I hope your acer is nicely settled in. will you have to water it by hand or have you rigged up a watering system.?

23 Feb, 2009

 

Lol,have the same problem ..

23 Feb, 2009

 

Hi Seaburn. At the moment it's a watering can job to water the Acer but when we have all the veggie beds full to capacity my partner rigs up a system of hoses from the water tap with 'T' junctions, so I just trot along to the beds that need watering, attach my water 'gun' to the end of the hose section and stand and admire the view for a few minutes while everything gets watered. The only downside being .... I was slightly thinner when I watered with the watering can due to all the exercise!

24 Feb, 2009

 

You could turn the left ones inside out and use them as right ones :o) Or find someone left handed to give them to. lol. I can use both left and righ hands so my gloves ( when I do wear them ) get worn out together.

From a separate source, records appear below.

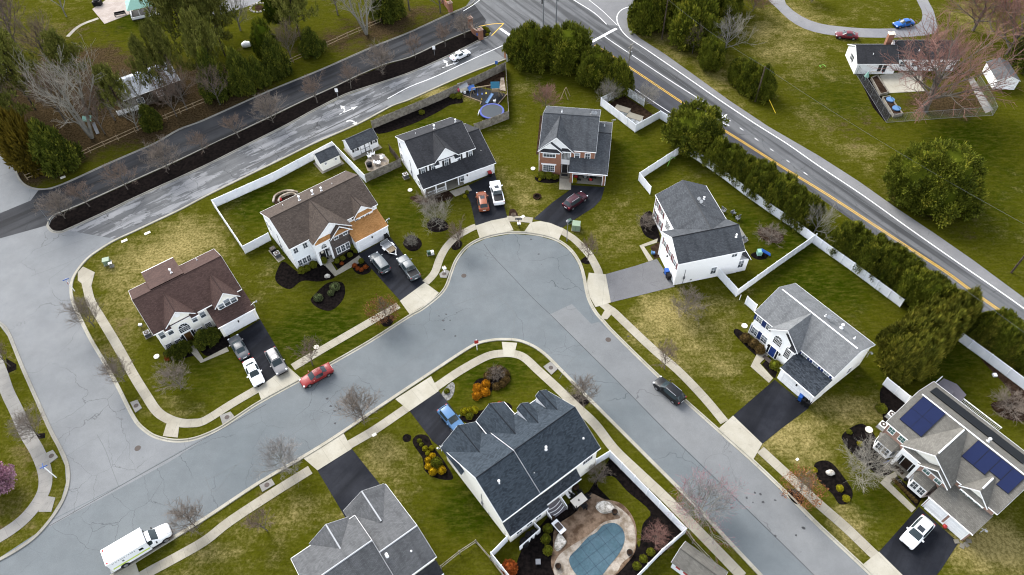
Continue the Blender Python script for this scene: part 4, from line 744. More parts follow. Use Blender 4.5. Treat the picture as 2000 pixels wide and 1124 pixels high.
# ---------------------------------------------------------------- ground sheet
def ground():
    xs = [-4000, -900, -300] + [-160 + 1.6 * i for i in range(201)] + [300, 900, 4000]
    ys = [-3000, -400, -60] + [10 + 1.6 * i for i in range(116)] + [320, 900, 5000]
    # blobs: photo pixel, radius in pixels (x, y), straw, lush with some painted shade, dirt
    BL = [(1390, 650, 70, 60, .22, 0, 0), (1420, 740, 60, 50, .15, 0, 0), (1560, 100, 120, 60, .14, 0, 0), (1700, 300, 80, 50, .12, 0, 0), (620, 1010, 120, 50, .15, 0, 0), (920, 1000, 40, 40, -.2, .4, 0), (1560, 470, 80, 40, -.2, .4, 0), (1835, 205, 85, 25, .1, -.3, .75), (1630, 560, 120, 40, -.2, .5, 0), (1400, 300, 60, 20, -.2, .4, 0), (620, 660, 80, 50, -.2, .4, 0), (130, 260, 130, 70, -.1, -.2, .5), (330, 240, 110, 25, -.1, -.2, .5), (300, 170, 80, 50, -.1, -.2, .6), (430, 150, 60, 60, 0, 0, .4), (870, 183, 120, 12, .7, -.2, .1), (760, 228, 60, 10, .5, -.1, .1), (560, 480, 40, 40, -.2, .5, 0), (930, 985, 40, 45, -.3, .7, 0), (1000, 250, 40, 60, .1, .1, 0), (520, 395, 70, 50, -.1, .4, 0), (760, 700, 10, 10, 0, 0, 0), (235, 560, 110, 110, .36, -.1, 0), (400, 450, 90, 70, .28, -.1, 0), (330, 500, 100, 50, .4, -.1, 0), (480, 590, 60, 110, .12, 0, 0), (545, 640, 40, 70, .25, 0, 0), (420, 740, 70, 60, -.25, .3, 0), (350, 800, 90, 25, .3, 0, 0), (600, 640, 110, 70, -.35, .45, 0), (520, 400, 80, 60, -.15, .35, 0), (600, 340, 60, 40, .1, .1, 0),  # strong greens beside house side walls put shade into the grass colour
          (790, 410, 60, 60, -.25, .35, 0), (860, 520, 60, 40, -.15, .3, 0), (745, 350, 50, 30, -.3, .35, 0), (850, 245, 80, 30, -.4, .5, 0), (1030, 380, 50, 45, .45, -.2, 0), (960, 320, 30, 60, .25, 0, 0), (985, 220, 25, 60, .0, .2, 0), (1060, 165, 70, 35, .05, .35, 0), (1240, 300, 60, 50, -.3, .35, 0), (1205, 440, 60, 50, .40, -.1, 0), (1280, 600, 70, 40, .62, -.3, 0), (1220, 590, 25, 20, -.3, .3, 0), (1330, 680, 60, 50, .28, 0, 0), (1400, 620, 70, 50, .12, .15, 0), (1430, 740, 60, 60, .15, .25, 0), (1500, 840, 50, 40, .35, 0, 0),
          (1560, 850, 80, 45, .55, -.1, 0), (1660, 800, 70, 30, .62, -.2, 0), (1600, 900, 60, 40, .35, 0, 0), (1640, 740, 60, 40, -.2, .3, .25), (1480, 430, 110, 60, -.35, .4, 0), (1350, 340, 70, 40, .1, .1, 0), (1620, 600, 100, 50, .05, .1, .12), (1560, 540, 70, 40, -.1, .25, 0), (1820, 720, 90, 60, -.45, .6, .1), (1700, 980, 60, 40, -.2, .4, 0), (1660, 1020, 40, 40, .5, 0, 0), (1900, 1080, 110, 60, .55, -.2, 0), (1960, 1060, 60, 40, .7, -.3, 0), (1960, 960, 60, 60, .1, .1, 0),
          (960, 730, 110, 60, -.5, .55, 0), (870, 950, 80, 70, -.05, .25, 0), (900, 1010, 50, 60, -.2, .2, .2), (790, 920, 80, 60, .35, 0, 0), (740, 880, 50, 40, .45, -.2, 0), (600, 1000, 120, 60, .2, .1, 0), (520, 990, 50, 35, .2, 0, .4), (450, 1080, 120, 50, .2, .1, 0), (640, 1060, 40, 40, -.3, .3, 0), (330, 1080, 50, 40, .1, .2, .1),
          (30, 900, 70, 130, .35, -.3, .42), (30, 1020, 60, 60, .25, -.1, .3), (230, 640, 30, 60, .1, 0, .3), (430, 850, 60, 16, .2, 0, .1), (500, 960, 100, 25, .15, 0, .35), (1460, 1040, 90, 60, .2, 0, .4), (1640, 1040, 40, 60, .35, 0, .2), (1250, 660, 60, 40, .3, 0, .1),
          (90, 60, 120, 50, .35, -.2, .35), (60, 200, 130, 90, .0, -.2, .75), (250, 230, 170, 60, -.1, -.2, .7), (180, 140, 120, 60, 0, -.1, .6), (450, 190, 160, 40, .0, -.1, .55), (560, 60, 140, 60, .0, .2, .15), (680, 80, 90, 40, .05, -.1, .5), (800, 40, 110, 40, .1, -.1, .65), (60, 330, 60, 40, .1, 0, .6), (270, 50, 60, 40, -.2, .45, 0), (230, 30, 60, 25, -.2, .3, 0),
          (1300, 70, 60, 50, .55, -.2, .35), (1400, 170, 60, 40, .5, -.2, .15), (1500, 60, 70, 60, .30, .0, 0), (1560, 130, 90, 70, .18, .25, 0), (1600, 30, 90, 40, .35, .0, 0), (1650, 200, 70, 50, -.1, .3, 0), (1680, 255, 60, 30, .1, -.1, .5), (1600, 260, 70, 40, .2, .1, .15), (1900, 260, 90, 40, -.3, .5, 0), (1950, 350, 90, 70, .0, .3, 0), (1890, 460, 40, 25, .0, 0, .4), (1700, 330, 60, 40, .25, .1, 0), (1850, 420, 90, 40, .1, .2, .05), (1970, 440, 60, 60, .1, .2, .1), (1900, 40, 80, 40, .35, .0, .1), (1860, 190, 80, 30, .05, 0, .4), (1830, 420, 60, 20, 0, 0, .4)]
    B = []
    for px, py, rx, ry, s, l, d in BL:
        c = G(px, py); a = (G(px + rx, py) - c).length; e = (G(px, py + ry) - c).length; B.append((c.x, c.y, a, e, s, l, d))
    vs = []; S = []; Lu = []; D = []
    for y in ys:
        for x in xs:
            vs.append((x, y, 0)); s, l, d = .06, .2, .02
            for (cx, cy, a, e, q, r, t) in B:
                u = ((x - cx) / a) ** 2 + ((y - cy) / e) ** 2
                if u < 5: k = math.exp(-u * .9); s += q * k; l += r * k; d += t * k
            S.append(s); Lu.append(l); D.append(d)
    nx = len(xs); fs = [(j * nx + i, j * nx + i + 1, (j + 1) * nx + i + 1, (j + 1) * nx + i) for j in range(len(ys) - 1) for i in range(nx - 1)]
    me = bpy.data.meshes.new('ground'); me.from_pydata(vs, [], fs); me.materials.append(M['lawn'])
    for n, a in (('straw', S), ('lush_shade', Lu), ('dirt', D)): me.attributes.new(n, 'FLOAT', 'POINT').data.foreach_set('value', a)
    struct(link('ground', me))
ground()
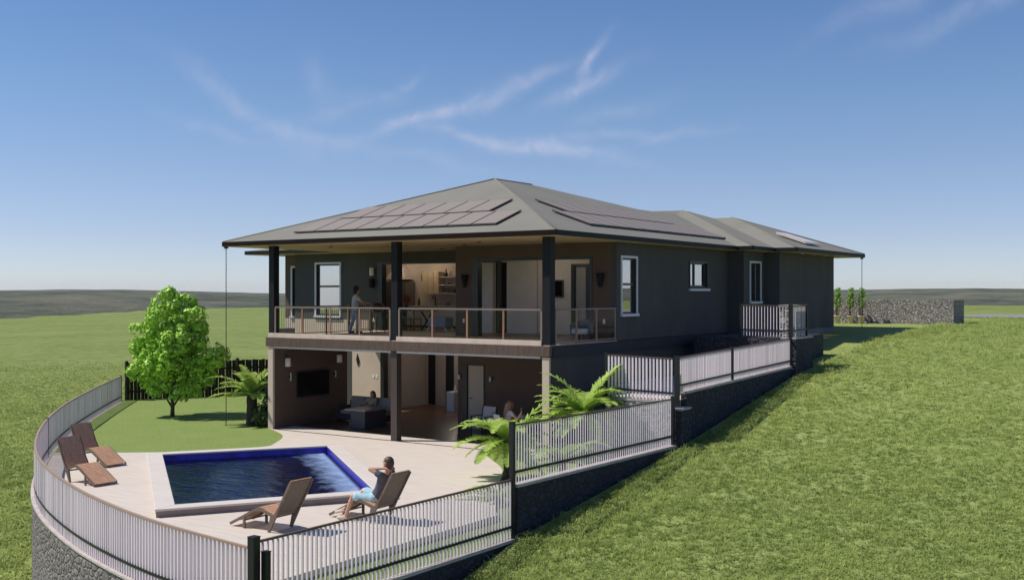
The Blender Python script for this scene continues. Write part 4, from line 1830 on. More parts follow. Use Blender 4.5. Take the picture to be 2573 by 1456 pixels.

How interesting to find the foundation of an old building in your garden. Pity you couldn't find out more about it.

24 Feb, 2009

 

Good idea in part, Hywel, but the gloves I like are the ones with rubbery "dots" on, and I think they may be a little uncomfortable inside-out. :o)
We did wonder about returning to our architect to ask if further investigations could be made about possible older dwellings on our land but it would be pointless because of the strange system - or rather non-system - of registering land in this region. Our casa is unusual in that our land is attached to it. Most people in this region have strange little plots of land in odd shapes dotted about everywhere and, when our casa was registered with the government, it was the first time the land had been registered. So - unless I become bi-lingual (!!!!!!) and manage to talk to some very old local spaniards, I am most unlikely ever to know the story of the stone floor.

25 Feb, 2009

 

You'll have to learn Spanish. lol. Mind you I don't think I could learn a language either. I grew up to speak the two I know but learning one is different.
Pity they don't have a better system. Pitty about the gloves too.

25 Feb, 2009

 

We're learning Hywel! We go to school twice a week FREE (Britain please take note!!!!!) and have a great Spanish teacher who speaks little English, but we find having to concentrate on his explanations of the ferocious verb system makes us understand all the more - but it is soooooooo sloooooooooow! At my age taking in something so educational and academic is a hard task. My partner is doing a bit better, but then he's a 'bloke' and in this country blokes are the apparent Masters while the laydees quietly get on with things in the kitchen, but behind closed doors ..............!!!!!!!! I seem to have learnt more about gardening in Spanish than anything else. Wonder why? My Guillermo Dulce (Sweet Williams) are looking good as are the col de Brusselas seedlings. OK, I'm showing off now! Bye!

25 Feb, 2009

 

I sympathise with you Nariz. I lived in France for 6 years and it took a couple of years before I was thinking and dreaming in french! Mind you I was much younger then - not sure how I would fare now!
How long have you been living there?

4 Jun, 2009

 

Hi Janque! Thanks for reading such an old blog of mine! We've been here for nearly three years now, but I fear it will take quite a while longer for me to be thinking - let alone dreaming - in Spanish. I think they invented the verb system purely to confuse non-nationals!

4 Jun, 2009

 

Reading your really interesting blogs it reminds me of the time T dug out a section of the front garden for extra parking and unearthed a barrow full of worn out shoe soles and heels. Turns out there used to be a cobbler in the building accross the road.